Grew defends his actions, saying, "Conservative clergy can't have it both ways. You're either in the church or out of the church, and if you leave, then there are canonical consequences to that. People who leave the diocese don't leave with their buildings, and they don't leave with their assets or their endowments.

"I don't want to get into lawsuits, but I also have the responsibility of protecting the assets of the diocese," he says.

Grew believes the disagreement stems from "deep-seated homophobia and an inability for (these people) to see gay and lesbian people as blessed children of God."

Duncan sees it differently. "Their lack of charity is for all the world to see. The way in which they're dealing with those of us who are orthodox, forcing us to submit, really is perfidious."

If the Episcopal Church won't provide pastoral care, one Network insider says the Network hopes to have everything in place to be able to "make the break" from ECUSA by early spring. Duncan prefers a softer approach. "We're going to keep operating as the Episcopal Church we've always known, and they're going to have to figure out what they do about that."

Many attending the alternative Thursday night service in Ohio say they're filled with hope, even if it means celebrating Christmas in a setting devoid of the regal stained glass windows, soft cushy pews and the padded kneelers to which they're accustomed.

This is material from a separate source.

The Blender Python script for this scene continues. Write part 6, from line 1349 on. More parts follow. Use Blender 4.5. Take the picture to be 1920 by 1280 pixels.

For ECUSA, things seem to be anything but joyful, as more and more provinces continue to disassociate themselves from it, and more conservative parishioners continue to leave liberal parishes, taking their checkbooks with them. Solheim admits that giving to the national church is down "dramatically," although exact figures are not available.

One conservative Anglican website seemed to drive home the poignancy of the dilemma with this statement: "The dismissive words of our national leaders that this situation will blow over were only half-right. It's blowing up."